“Accrington Stanley Rubin Kazan, Who Are They?!”
Yes, dry off that milky lip, Footy Matters is spilling the borscht on the season’s biggest question.
THEY CAME FROM TATARSTAN
Look at them, sitting brazenly atop the RPL table. Just who do they think they are? Indeed, do they even know who they are? The answer is yes. Probably. Thing is, they really have appeared from nowhere.
Well, from Kazan (the clue’s in the name) – and they probably know that too as Kazan is actually quite an important city. Ergo Rubin, or “Ruby”, have much to represent.
In April Kazan was officially granted third city status of Russia. But it doesn’t stop there, Kazan is also the capital of the Republic of Tatarstan.
Of its 2.8million people, about 2million are ethnic Tatars (compared to 1.4million ethnic Russians), most of whom are Sunni Muslims.
Consequently, this rather individual nation-within-a-nation is fiercely proud and passionate – and must be relishing its opportunity to laud it over their Slavic cousins in Rubin’s 30,000 capacity Central Stadium.

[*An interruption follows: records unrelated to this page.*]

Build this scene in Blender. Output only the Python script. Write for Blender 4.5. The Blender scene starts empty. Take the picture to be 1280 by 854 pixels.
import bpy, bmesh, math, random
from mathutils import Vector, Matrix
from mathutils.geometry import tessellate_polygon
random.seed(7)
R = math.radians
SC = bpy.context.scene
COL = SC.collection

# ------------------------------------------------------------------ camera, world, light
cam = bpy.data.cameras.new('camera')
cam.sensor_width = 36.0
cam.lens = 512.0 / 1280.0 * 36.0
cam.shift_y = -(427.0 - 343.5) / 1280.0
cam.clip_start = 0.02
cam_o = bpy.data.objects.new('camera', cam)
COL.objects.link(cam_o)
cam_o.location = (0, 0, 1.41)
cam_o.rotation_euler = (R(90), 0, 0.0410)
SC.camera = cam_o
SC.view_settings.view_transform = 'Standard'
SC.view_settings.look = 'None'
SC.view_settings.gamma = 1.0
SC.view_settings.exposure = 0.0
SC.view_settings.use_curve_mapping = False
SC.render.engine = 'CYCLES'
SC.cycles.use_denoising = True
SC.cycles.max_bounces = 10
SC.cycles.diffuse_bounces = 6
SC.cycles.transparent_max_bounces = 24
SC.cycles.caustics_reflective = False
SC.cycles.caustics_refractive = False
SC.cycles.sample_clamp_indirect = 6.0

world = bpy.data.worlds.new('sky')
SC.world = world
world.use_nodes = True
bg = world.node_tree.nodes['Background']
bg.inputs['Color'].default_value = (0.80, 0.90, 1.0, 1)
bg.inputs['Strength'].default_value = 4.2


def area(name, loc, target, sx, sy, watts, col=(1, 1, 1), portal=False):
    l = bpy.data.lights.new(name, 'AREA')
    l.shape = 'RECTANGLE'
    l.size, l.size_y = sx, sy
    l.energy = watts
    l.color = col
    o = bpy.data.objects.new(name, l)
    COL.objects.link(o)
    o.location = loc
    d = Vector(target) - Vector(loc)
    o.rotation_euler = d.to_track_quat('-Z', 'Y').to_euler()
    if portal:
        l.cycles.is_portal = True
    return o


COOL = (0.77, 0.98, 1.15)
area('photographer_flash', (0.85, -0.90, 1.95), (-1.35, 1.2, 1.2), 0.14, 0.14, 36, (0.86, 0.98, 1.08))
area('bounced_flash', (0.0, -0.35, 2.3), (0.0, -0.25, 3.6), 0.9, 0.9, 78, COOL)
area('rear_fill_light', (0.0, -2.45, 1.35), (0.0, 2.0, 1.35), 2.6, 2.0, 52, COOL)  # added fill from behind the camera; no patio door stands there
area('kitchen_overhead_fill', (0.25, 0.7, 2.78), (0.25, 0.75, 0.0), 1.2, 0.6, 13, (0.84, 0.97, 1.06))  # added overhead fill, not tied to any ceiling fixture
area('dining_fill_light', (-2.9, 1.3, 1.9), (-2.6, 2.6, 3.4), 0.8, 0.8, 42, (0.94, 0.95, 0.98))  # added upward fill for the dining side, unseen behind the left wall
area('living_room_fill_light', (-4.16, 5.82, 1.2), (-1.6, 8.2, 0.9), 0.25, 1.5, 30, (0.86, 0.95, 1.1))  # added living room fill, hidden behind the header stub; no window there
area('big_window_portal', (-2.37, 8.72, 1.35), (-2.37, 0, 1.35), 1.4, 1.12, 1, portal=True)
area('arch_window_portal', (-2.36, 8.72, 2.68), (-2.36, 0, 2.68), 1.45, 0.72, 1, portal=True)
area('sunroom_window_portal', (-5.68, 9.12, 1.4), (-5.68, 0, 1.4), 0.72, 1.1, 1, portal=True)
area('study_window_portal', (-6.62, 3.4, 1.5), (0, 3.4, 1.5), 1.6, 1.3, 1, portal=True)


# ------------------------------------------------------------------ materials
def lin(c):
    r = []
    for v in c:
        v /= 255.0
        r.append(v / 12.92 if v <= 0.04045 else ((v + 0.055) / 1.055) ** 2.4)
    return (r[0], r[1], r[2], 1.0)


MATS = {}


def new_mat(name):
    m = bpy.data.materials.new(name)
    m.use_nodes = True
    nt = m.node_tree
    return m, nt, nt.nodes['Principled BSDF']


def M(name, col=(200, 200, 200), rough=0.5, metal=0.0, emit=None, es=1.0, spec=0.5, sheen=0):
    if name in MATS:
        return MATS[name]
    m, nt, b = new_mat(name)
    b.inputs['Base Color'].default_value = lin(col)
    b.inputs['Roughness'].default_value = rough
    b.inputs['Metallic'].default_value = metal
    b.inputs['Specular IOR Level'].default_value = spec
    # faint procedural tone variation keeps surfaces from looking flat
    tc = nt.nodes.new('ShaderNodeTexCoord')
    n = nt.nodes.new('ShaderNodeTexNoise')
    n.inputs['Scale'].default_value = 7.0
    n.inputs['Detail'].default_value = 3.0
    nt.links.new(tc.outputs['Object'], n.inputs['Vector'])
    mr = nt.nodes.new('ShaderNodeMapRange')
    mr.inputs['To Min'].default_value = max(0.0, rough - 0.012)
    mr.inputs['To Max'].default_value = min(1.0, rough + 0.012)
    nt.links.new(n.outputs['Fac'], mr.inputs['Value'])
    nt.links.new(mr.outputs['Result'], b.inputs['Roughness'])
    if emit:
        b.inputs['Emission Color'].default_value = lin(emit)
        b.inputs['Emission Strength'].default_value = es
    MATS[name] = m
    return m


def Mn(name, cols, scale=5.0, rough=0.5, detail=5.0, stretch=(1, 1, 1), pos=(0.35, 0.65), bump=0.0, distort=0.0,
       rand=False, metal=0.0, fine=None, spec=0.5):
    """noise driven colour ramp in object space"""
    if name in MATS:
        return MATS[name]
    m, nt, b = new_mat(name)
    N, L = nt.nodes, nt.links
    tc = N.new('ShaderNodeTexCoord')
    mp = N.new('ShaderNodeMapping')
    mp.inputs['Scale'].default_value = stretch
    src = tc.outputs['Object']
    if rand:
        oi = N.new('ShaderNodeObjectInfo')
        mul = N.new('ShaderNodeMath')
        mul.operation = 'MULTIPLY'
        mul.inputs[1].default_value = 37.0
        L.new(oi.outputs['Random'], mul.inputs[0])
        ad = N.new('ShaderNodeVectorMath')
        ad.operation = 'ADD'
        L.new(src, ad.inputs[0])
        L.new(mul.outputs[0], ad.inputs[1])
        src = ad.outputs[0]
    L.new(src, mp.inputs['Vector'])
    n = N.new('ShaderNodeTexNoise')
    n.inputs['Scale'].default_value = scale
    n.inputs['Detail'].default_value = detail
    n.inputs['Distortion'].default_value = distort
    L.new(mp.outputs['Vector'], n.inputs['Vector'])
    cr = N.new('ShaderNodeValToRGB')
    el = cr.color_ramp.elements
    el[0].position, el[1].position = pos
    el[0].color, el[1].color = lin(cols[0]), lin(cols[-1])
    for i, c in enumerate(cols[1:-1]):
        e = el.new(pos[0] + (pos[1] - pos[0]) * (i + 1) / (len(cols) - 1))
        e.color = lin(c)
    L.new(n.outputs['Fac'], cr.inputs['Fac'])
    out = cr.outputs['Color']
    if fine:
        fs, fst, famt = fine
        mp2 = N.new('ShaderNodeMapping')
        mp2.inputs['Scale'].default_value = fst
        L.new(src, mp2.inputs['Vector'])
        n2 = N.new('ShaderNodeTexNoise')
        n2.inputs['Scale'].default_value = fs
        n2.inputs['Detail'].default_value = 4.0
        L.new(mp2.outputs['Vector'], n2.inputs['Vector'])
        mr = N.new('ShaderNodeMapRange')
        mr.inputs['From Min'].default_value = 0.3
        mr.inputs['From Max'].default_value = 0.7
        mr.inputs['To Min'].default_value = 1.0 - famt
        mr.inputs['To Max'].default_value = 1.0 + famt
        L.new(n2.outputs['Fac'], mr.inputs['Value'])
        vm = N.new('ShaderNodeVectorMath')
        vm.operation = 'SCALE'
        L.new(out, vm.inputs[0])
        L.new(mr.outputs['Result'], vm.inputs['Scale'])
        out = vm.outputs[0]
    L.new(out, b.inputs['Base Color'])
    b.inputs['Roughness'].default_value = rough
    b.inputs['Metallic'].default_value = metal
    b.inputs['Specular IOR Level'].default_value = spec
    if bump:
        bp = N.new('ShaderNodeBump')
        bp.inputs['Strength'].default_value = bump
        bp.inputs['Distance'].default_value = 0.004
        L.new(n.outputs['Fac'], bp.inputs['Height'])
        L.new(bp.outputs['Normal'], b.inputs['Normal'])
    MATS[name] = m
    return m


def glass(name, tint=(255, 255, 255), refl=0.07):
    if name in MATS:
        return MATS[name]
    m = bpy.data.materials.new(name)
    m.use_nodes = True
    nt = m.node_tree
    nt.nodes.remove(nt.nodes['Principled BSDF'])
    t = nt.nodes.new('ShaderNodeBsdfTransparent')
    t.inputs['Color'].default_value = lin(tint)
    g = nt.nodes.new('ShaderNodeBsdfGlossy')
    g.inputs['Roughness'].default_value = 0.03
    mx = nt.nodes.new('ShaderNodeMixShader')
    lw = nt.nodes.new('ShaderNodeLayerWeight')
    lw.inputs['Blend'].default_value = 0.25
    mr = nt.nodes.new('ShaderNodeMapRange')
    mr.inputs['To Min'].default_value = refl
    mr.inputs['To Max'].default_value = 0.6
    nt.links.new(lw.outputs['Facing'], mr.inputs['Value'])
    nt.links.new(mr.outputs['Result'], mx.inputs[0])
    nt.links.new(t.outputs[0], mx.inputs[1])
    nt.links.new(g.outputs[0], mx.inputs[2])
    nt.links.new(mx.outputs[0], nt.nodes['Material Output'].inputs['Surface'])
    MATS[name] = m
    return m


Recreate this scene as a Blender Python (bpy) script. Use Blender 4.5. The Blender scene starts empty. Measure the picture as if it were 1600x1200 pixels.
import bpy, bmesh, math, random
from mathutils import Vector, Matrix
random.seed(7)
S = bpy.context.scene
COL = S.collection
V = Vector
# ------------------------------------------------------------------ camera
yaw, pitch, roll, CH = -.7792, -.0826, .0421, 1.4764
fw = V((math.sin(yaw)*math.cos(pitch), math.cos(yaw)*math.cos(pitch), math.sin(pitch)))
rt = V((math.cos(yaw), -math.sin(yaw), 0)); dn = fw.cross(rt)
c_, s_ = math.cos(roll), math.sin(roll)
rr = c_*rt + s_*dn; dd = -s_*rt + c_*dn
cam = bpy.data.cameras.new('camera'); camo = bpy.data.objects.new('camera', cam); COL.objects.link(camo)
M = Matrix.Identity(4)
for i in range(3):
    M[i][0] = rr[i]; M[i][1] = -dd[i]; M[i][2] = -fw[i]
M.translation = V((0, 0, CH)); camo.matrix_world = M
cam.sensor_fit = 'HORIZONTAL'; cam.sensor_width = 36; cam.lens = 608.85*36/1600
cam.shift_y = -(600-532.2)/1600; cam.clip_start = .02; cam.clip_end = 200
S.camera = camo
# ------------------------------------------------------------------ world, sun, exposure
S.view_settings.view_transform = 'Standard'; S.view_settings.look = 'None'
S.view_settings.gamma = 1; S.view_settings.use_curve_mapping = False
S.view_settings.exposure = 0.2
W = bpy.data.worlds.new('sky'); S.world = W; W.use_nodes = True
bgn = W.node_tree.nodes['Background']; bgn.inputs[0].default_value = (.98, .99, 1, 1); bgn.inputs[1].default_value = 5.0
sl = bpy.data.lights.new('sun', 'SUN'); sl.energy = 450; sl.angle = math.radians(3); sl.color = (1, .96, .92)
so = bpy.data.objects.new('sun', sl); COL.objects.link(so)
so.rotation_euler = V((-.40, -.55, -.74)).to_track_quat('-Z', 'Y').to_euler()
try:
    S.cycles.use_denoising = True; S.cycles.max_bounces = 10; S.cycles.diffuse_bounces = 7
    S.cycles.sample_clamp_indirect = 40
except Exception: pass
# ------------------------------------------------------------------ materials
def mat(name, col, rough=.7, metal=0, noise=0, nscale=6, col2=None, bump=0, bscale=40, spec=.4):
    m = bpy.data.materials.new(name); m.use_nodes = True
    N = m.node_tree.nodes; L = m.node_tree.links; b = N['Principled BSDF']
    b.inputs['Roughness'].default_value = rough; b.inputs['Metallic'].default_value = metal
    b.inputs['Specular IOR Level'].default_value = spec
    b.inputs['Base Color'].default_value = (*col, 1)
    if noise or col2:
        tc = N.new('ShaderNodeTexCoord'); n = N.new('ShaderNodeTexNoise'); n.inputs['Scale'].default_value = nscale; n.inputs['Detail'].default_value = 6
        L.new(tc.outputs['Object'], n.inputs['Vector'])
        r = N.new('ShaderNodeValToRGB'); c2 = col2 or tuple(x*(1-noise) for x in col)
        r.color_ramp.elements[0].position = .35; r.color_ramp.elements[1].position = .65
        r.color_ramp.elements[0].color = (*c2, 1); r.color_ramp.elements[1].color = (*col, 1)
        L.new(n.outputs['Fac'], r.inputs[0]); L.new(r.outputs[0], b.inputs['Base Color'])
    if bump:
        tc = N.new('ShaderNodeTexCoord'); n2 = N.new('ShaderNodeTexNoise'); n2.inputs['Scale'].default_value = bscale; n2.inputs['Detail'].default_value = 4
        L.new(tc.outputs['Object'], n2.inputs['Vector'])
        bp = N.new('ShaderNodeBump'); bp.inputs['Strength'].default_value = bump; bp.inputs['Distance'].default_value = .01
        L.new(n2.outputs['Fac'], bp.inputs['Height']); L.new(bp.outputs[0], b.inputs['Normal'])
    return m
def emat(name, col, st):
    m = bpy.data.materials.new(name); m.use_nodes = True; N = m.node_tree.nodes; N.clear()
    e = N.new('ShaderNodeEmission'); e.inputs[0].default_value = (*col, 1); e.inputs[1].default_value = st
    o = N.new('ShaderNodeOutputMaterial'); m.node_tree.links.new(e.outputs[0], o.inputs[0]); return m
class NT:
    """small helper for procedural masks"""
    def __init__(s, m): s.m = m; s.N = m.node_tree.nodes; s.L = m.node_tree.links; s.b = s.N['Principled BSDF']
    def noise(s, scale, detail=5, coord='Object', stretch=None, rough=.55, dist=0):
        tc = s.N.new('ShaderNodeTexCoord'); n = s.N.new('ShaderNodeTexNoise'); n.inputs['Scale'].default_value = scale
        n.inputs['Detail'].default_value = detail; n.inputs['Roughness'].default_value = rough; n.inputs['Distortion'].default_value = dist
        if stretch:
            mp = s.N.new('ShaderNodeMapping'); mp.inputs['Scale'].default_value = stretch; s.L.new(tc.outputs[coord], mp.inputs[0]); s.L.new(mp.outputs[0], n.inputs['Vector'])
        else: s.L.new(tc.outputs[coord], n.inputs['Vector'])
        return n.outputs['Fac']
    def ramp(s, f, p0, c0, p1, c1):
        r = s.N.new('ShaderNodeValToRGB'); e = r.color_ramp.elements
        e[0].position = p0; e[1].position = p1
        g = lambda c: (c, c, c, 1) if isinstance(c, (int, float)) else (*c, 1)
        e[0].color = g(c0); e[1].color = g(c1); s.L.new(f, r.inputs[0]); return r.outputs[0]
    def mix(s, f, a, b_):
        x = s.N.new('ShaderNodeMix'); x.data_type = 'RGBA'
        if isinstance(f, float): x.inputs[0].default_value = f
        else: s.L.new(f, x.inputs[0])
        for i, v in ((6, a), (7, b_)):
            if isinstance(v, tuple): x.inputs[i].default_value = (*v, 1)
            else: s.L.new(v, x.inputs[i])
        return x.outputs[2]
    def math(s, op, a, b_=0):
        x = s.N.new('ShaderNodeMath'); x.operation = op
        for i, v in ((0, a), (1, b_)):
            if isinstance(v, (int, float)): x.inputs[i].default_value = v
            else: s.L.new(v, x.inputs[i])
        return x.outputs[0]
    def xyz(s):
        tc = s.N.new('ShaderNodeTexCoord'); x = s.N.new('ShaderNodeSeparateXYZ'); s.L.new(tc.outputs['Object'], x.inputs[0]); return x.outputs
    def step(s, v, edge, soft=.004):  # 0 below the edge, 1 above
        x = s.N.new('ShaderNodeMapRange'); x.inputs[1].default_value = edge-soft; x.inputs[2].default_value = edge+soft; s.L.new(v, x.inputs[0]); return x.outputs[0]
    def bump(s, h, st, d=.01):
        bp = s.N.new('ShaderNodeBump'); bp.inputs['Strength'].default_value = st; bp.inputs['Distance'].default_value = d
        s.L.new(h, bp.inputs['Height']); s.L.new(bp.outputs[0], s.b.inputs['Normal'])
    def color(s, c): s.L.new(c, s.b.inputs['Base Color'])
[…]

Tatarstan’s motto is “Buldırabız!” – “We can!” So it’s just as well that Rubin have: 40 points, 39 goals scored and just 13 conceded in 19 matches this season back the claim up.
But, for this provincial club, heading the sixth best UEFA-ranked league in Europe is no fluke. Well, as long as you only count back as far as 2008, when a premier league winning side was assembled for the first time in their history.
IDENTITY CRISIS
Rubin really have exploded out of anonymity, only appearing at Russia’s top table as recently as 2003.
Ever since their early days as a workers’ team from the Gorbunova factory, Ruby had only ever been a middling club.
Boasting zero major honours, they couldn’t even hold down a name with any consistency, playing as Leninsky Kazan, Wings of Soviets Kazan and Iskra Kazan before settling on Rubin as late as 1958 (though in the light of the many swift – and often seismic – changes that Russia has experienced over the years, 1958 could be considered an age ago).
Many a year passed with Rubin dutifully carrying out their tactics and training ground routines (to no great effect) in lower leagues of convoluted regional division, until well after even the Soviets had given up.
1996 AND ALL THAT
By 1996 Boris Yeltsin’s Russia was imploding. Despised Ooligarchs including Roman Abramovich, Boris Berezovsky and Mikhail Khodorkovsky, divvied Russia up between themselves, while football fans witnessed the national side crash out of Euro96, in England. Life was far from caviar and champagne for the everyman.
But for Ruby, 1996 was an annus mirabilis. In the age of “gangster capitalism” (a clumsy sobriquet that Footy Matters’ lawyers make clear should absolutely not apply to any money-wielding Russian bizness men), a time when sharp-suited rogues and shell-suited thugs ruled, a knight in shining armour arrived at the doors of Kazan’s Central Stadium.
RUBIN HAVING A MAYOR
Kamil Iskhakov, then Mayor of Kazan, became the new patron of the club still in the Russian equivalent (albeit a regionalised “Central” division) of League One.
In the 1997 season, Rubin amassed 102 points, scoring 88 times, to become champions and secure promotion. After five years Rubin were again promoted to the RPL, as champions.
Their first ever RPL season saw the arrival of many foreigners. Though initially met with scepticism, they heralded a new dawn for a club taking its first steps in the multicultural world of modern European top-flight football. Rubin finished third.
Five seasons later and they clinched their first ever RPL title, helped by Iskhakov’s (no longer Mayor) continued spending – aided by local sponsors, TAIF, a petrochemicals company making use of Tatarstan’s oil and gas.
In total, over £48million has been spent on transfers since 2003, with nearly £29million being lavished in 2007 and 2008 alone.
As you read this Ruby are flying high again, this time defending their hard earned title.
And it has been earned, despite the millions. Since 2003 Zenit spent over £100million, CSKA £67million and Spartak £84.9million. Lokomotiv spent £84.8million and they’ve failed to win the league at all.
As Ruby clinched their historic title last year, Football Dynamo, the definitive tome on post-perestroika era Russian football by Marc Bennetts, was published. It included just a single mention of Rubin Kazan. Today, they are just weeks from a Champions League debut in a glamour-group with Barcelona, Internazionale and Dynamo Kyiv.
In the six years since they burst into the RPL Rubin Kazan have been writing their own story. One that shows no sign of ending soon? – Exactly!